6 of 140 comments (clear)

  1. The spin is strong in TFA. by Desler · · Score: 4, Interesting

    Cool spinmeistering, brah. But all I hear is someone making up excuses for why Ubuntu phone will have less developers and fewer apps than even Windows Phone. And that's no small accomplishment.

    1. Re:The spin is strong in TFA. by Anne+Thwacks · · Score: 4, Funny
      What part of "It is an Ubuntu phone that wont run ubuntu apps" did you not understand? This is the Open Source answer to Windows RT!

      Not only will it start with no apps, there never will be any. It is a phone designed to appeal to NO ONE.

      I for one am bitterly disappointed. I would love to run Ubuntu on my Samsung Note 3 - and run all the apps I run on my Ubuntu desk top, including the six virtual desktops or work spaces, or whatever the buzzword of the week is. I would love to press ctrl-X on my hacker's keyboard, and bring up one of many terminals. I want to have a machine with the power of a desktop in my pocket, and plug in an MHL cable and use a full size screen and keyboard when I want them. And I want to install mt-st and run Amanda with my USB DAT72 backup drive too!

      The Note 3 has 100 times the power of my old 486, which ran BSD386 fine (after a year or two of editing Xorg.conf). Hell, even an S3 outperforms every VAX I have ever used (and likely most Crays I have used too).

      Now we have nearly 50 years of learning how to produce a UI for a computer, why do phone manufacturers have to put so much effort into having crippled IUs? The answer is a choice of Gnome2 or KDE. What is with the rest of this crap? Seriously!

      --
      Sent from my ASR33 using ASCII
    2. Re:The spin is strong in TFA. by Darinbob · · Score: 4, Insightful

      I don't use an iphone, but when I see one it just looks dumb. A grid of icons of uniform size. Whereas android has widgets so you can see a chunk of information at once without opening an app first; and Windows Phone lets you resize the "icon" to be larger and make it an active icon displaying more than the number of unread emails. So I don't think Ubuntu is strictly being new at this style, instead just taking it a bit further and hiding the app grid altogether; maybe the scopes are just glorified widgets?
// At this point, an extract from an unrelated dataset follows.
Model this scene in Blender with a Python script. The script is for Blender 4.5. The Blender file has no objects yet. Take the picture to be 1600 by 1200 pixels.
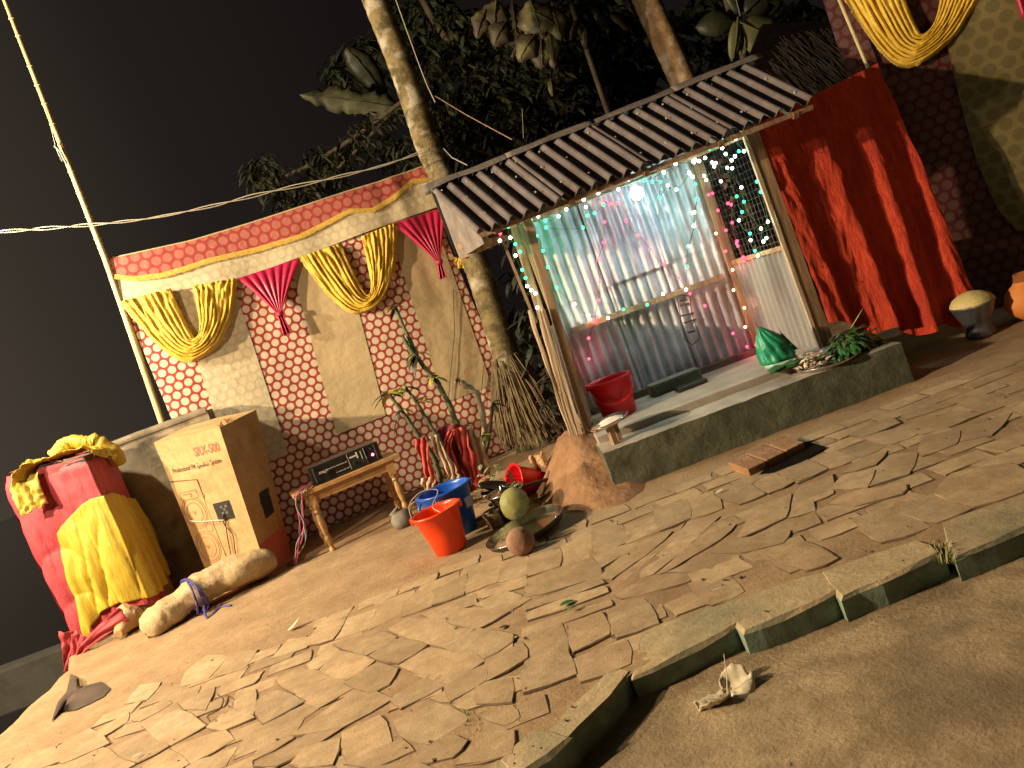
import bpy, math, random
from math import sin, cos, pi, sqrt, radians, atan2
from mathutils import Vector as V, Matrix, noise as mnoise
random.seed(7)
rnd = random.random
def ru(a, b): return a + (b - a) * random.random()
S = bpy.context.scene
# ------------------------------------------------------------ camera
FPX = 1200.0; TH = radians(20.5); PITCH = math.atan(110 / 1200.0); EYE = V((0, 0, 1.35))
Fw = V((0, cos(PITCH), -sin(PITCH))); Rt = V((1, 0, 0)); Dn = V((0, -sin(PITCH), -cos(PITCH)))
Xc = Rt * cos(TH) + Dn * sin(TH); Yc = Rt * sin(TH) - Dn * cos(TH); Zc = -Fw
cam = bpy.data.cameras.new('camera'); camo = bpy.data.objects.new('camera', cam); S.collection.objects.link(camo)
M = Matrix((Xc, Yc, Zc)).transposed().to_4x4(); M.translation = EYE; camo.matrix_world = M
cam.sensor_width = 36; cam.lens = 36 * FPX / 1600; cam.clip_start = 0.05; cam.clip_end = 300
S.camera = camo
S.render.resolution_x = 1024; S.render.resolution_y = 768
# ------------------------------------------------------------ world, lamps, exposure
w = bpy.data.worlds.new("World"); S.world = w; w.use_nodes = True
nt = w.node_tree; bg = nt.nodes['Background']
tc = nt.nodes.new('ShaderNodeTexCoord'); sep = nt.nodes.new('ShaderNodeSeparateXYZ'); nt.links.new(tc.outputs['Generated'], sep.inputs[0])
rmp = nt.nodes.new('ShaderNodeValToRGB'); nt.links.new(sep.outputs[0], rmp.inputs[0])
mr = nt.nodes.new('ShaderNodeMapRange'); mr.inputs[1].default_value = -1; mr.inputs[2].default_value = 1
nt.links.new(sep.outputs[0], mr.inputs[0]); nt.links.new(mr.outputs[0], rmp.inputs[0])
rmp.color_ramp.elements[0].position = 0.0; rmp.color_ramp.elements[0].color = (0.15, 0.12, 0.085, 1)
rmp.color_ramp.elements[1].position = 0.48; rmp.color_ramp.elements[1].color = (0.0088, 0.007, 0.0064, 1)
e = rmp.color_ramp.elements.new(0.27); e.color = (0.044, 0.034, 0.026, 1); e = rmp.color_ramp.elements.new(0.36); e.color = (0.018, 0.014, 0.0115, 1)
nt.links.new(rmp.outputs[0], bg.inputs[0]); bg.inputs[1].default_value = 0.9
def lamp(name, loc, energy, col, size, parent=None):
    l = bpy.data.lights.new(name, 'POINT'); l.energy = energy; l.color = col; l.shadow_soft_size = size
    o = bpy.data.objects.new(name, l); S.collection.objects.link(o); o.location = loc
    if parent: o.parent = parent; o.location = V(loc) - parent.location
    return o
LAMP = V((-8.4, 2.0, 4.4))
lamp('yard_lamp', LAMP, 5500, (1.0, 0.76, 0.47), 0.10)
lamp('backdrop_lamp', (-4.6, 2.8, 3.1), 500, (1.0, 0.80, 0.53), 0.06)
lamp('cloth_fill_light', (-4.3, 5.7, 3.3), 620, (1.0, 0.86, 0.60), 0.06)  # added fill to brighten the left of the backdrop, no lamp known there
lamp('right_fill_light', (4.9, 3.0, 2.7), 16, (1.0, 0.74, 0.30), 0.15)  # added low fill for the ground at the right, no lamp known there
S.view_settings.view_transform = 'Standard'; S.view_settings.look = 'None'; S.view_settings.gamma = 1
S.view_settings.use_curve_mapping = False; S.view_settings.exposure = 0.0
# ------------------------------------------------------------ pixel (1600x1200) -> place
def ray(px, py):
    x, y = px - 800, py - 600
    u = x * cos(TH) - y * sin(TH); v = x * sin(TH) + y * cos(TH)
    return Fw * FPX + Rt * u + Dn * v
def P(px, py, Y): d = ray(px, py); return EYE + d * (Y / d.y)
def G(px, py, z=0.0): d = ray(px, py); return EYE + d * ((z - EYE.z) / d.z)
# ------------------------------------------------------------ helpers
def nz(x, y=0, z=0): return mnoise.noise(V((x, y, z)))
def tag(o, label=None, cat=None, group=None, kind=None):
    if label: o['label'] = label
    if cat: o['category'] = cat
    if group: o['group'] = group
    if kind: o['kind'] = kind
    return o
def root(name, loc, label, cat, group=None):
    o = bpy.data.objects.new(name, None); o.empty_display_size = 0.1; S.collection.objects.link(o); o.location = loc
    return tag(o, label, cat, group)
def wloc(o):
    p = V(o.location)
    while o.parent: o = o.parent; p += V(o.location)
    return p
def link(name, me, m, parent=None, smooth=False, loc=None):
    if m is not None and not me.materials: me.materials.append(m)
    if smooth: me.polygons.foreach_set('use_smooth', [True] * len(me.polygons))
    o = bpy.data.objects.new(name, me); S.collection.objects.link(o)
    if parent: o.parent = parent
    if loc is not None: o.location = loc
    return o
class MB:
    """collects world-space geometry; build() links it as ONE mesh object"""
    def __init__(s): s.v = []; s.f = []; s.uv = {}
    def add(s, vs, fs, uvs=None):
        n = len(s.v); s.v += [V(p) for p in vs]; s.f += [tuple(i + n for i in f) for f in fs]
        if uvs:
            for i, q in enumerate(uvs): s.uv[n + i] = q
        return s
    def box(s, c, size, rz=0, R=None):
        c = V(c); R = R or Matrix.Rotation(rz, 3, 'Z'); h = V(size) / 2
        vs = [c + R @ V((h.x * i, h.y * j, h.z * k)) for i in (-1, 1) for j in (-1, 1) for k in (-1, 1)]
        return s.add(vs, [(0, 1, 3, 2), (4, 6, 7, 5), (0, 4, 5, 1), (2, 3, 7, 6), (0, 2, 6, 4), (1, 5, 7, 3)])
    def hexa(s, a):   # 4 bottom + 4 top corners
        return s.add(a, [(3, 2, 1, 0), (4, 5, 6, 7), (0, 1, 5, 4), (1, 2, 6, 5), (2, 3, 7, 6), (3, 0, 4, 7)])
    def beam(s, a, b, w, h, up=V((0, 0, 1))):
        a, b = V(a), V(b); d = (b - a); L = d.length; d.normalize(); x = d.cross(up)
        if x.length < 1e-3: x = d.cross(V((0, 1, 0)))
        x.normalize(); y = x.cross(d)
        return s.box((a + b) / 2, (w, L, h), R=Matrix((x, d, y)).transposed())
    def tube(s, pts, r, n=8, cap=True, smoothr=None):
        pts = [V(p) for p in pts]; m = len(pts); rr = r if isinstance(r, (list, tuple)) else [r] * m
        vs = []; prev = None
        for i, p in enumerate(pts):
            d = (pts[min(i + 1, m - 1)] - pts[max(i - 1, 0)]);
            if d.length < 1e-9: d = V((0, 0, 1))
            d.normalize()
            if prev is None: a = d.orthogonal().normalized()
            else:
                a = prev - d * prev.dot(d)
                a = a.normalized() if a.length > 1e-6 else d.orthogonal().normalized()
            prev = a; b = d.cross(a)
            for k in range(n):
                t = 2 * pi * k / n; vs.append(p + (a * cos(t) + b * sin(t)) * rr[i])
        fs = [(i * n + k, i * n + (k + 1) % n, (i + 1) * n + (k + 1) % n, (i + 1) * n + k) for i in range(m - 1) for k in range(n)]
        if cap: fs += [tuple(range(n - 1, -1, -1)), tuple((m - 1) * n + k for k in range(n))]
        return s.add(vs, fs)
    def lathe(s, c, prof, n=28, ax=None, wob=0):
        c = V(c); R = ax or Matrix.Identity(3); vs = []
        for j, (r, z) in enumerate(prof):
            for k in range(n):
                t = 2 * pi * k / n; q = r * (1 + wob * nz(cos(t) * 2 + c.x, sin(t) * 2, z * 6 + c.y))
                vs.append(c + R @ V((q * cos(t), q * sin(t), z)))
        m = len(prof)
        return s.add(vs, [(j * n + k, j * n + (k + 1) % n, (j + 1) * n + (k + 1) % n, (j + 1) * n + k) for j in range(m - 1) for k in range(n)])
    def grid(s, fn, nu, nv, uvfn=None, close=False):
        vs = []; uvs = []
        for j in range(nv + 1):
            for i in range(nu + 1):
                vs.append(fn(i / nu, j / nv))
                if uvfn: uvs.append(uvfn(i / nu, j / nv))
        W = nu + 1
        return s.add(vs, [(j * W + i, j * W + i + 1, (j + 1) * W + i + 1, (j + 1) * W + i) for j in range(nv) for i in range(nu)], uvs or None)
    def build(s, name, m, parent=None, smooth=False, kind=None, label=None, solid=0, bevel=0):
        off = wloc(parent) if parent else V((0, 0, 0))
        me = bpy.data.meshes.new(name)
        me.from_pydata([tuple(p - off) for p in s.v], [], s.f); me.update()
        if s.uv:
            l = me.uv_layers.new(name='UVMap')
            for lp in me.loops: l.data[lp.index].uv = s.uv.get(lp.vertex_index, (0, 0))
        o = link(name, me, m, parent, smooth)
        if kind: o['kind'] = kind
        if label: o['label'] = label
        if solid: md = o.modifiers.new('s', 'SOLIDIFY'); md.thickness = solid; md.offset = 0
        if bevel: md = o.modifiers.new('b', 'BEVEL'); md.width = bevel; md.segments = 2; md.limit_method = 'ANGLE'
        return o
def bez(pts, n):
    """smooth curve through points (Catmull-Rom)"""
    pts = [V(p) for p in pts]; q = [pts[0] * 2 - pts[1]] + pts + [pts[-1] * 2 - pts[-2]]; out = []
    for i in range(1, len(q) - 2):
        for k in range(n):
            t = k / n; a, b, c, d = q[i - 1], q[i], q[i + 1], q[i + 2]
            out.append(0.5 * ((2 * b) + (c - a) * t + (2 * a - 5 * b + 4 * c - d) * t * t + (3 * b - a - 3 * c + d) * t ** 3))
    return out + [pts[-1]]
def interp(x, tab):
    for (a, b), (c, d) in zip(tab, tab[1:]):
        if x <= c: return b if x <= a else b + (d - b) * (x - a) / (c - a)
    return tab[-1][1]
def sm(x): x = max(0, min(1, x)); return x * x * (3 - 2 * x)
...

      The snag then is what happens when there's something new out there. Ie, the next killer phone game (angry bird ninja), does that go into the ubuntu "game" scope, is there a way to select it and open it, or...? The way it sounds right now, you'd need serious integration work into the scope for each new type of thing you want to do as opposed to stand-alone apps, so developer effort does not seem lessened even though that is the claim.

  2. Re:Why not websites? by AuMatar · · Score: 5, Insightful

    Because websites aren't available offline, are much less responsive, have security and privacy issues, provide worse UX, and are less integrated with the hardware and system so can't provide polish that other apps can (such as sound muting if the user picks up the phone). Websites are ok if your purpose is to get up to date information, but they're a poor replacement for a real app.

    --
    I still have more fans than freaks. WTF is wrong with you people?
  3. Re:Why not websites? by Lunix+Nutcase · · Score: 4, Interesting

    Most things don't need native speed and work fine as websites.

    Yes, most things may not. Many things do. For example, I go and visit a small town only about an hour away from where I live. For much of the trip there and while in town I have either no data connection or one that measures at best in the 10s of KBs. How exactly am I going to play my music/audio books, in those areas if not with a native app? Pretty sure a website is going to be very much help.

  4. Re:Doesn't make much sense by mobby_6kl · · Score: 4, Insightful

    The same way it did for Apple - by scrapping the stupid idea in the next version in favor of native apps.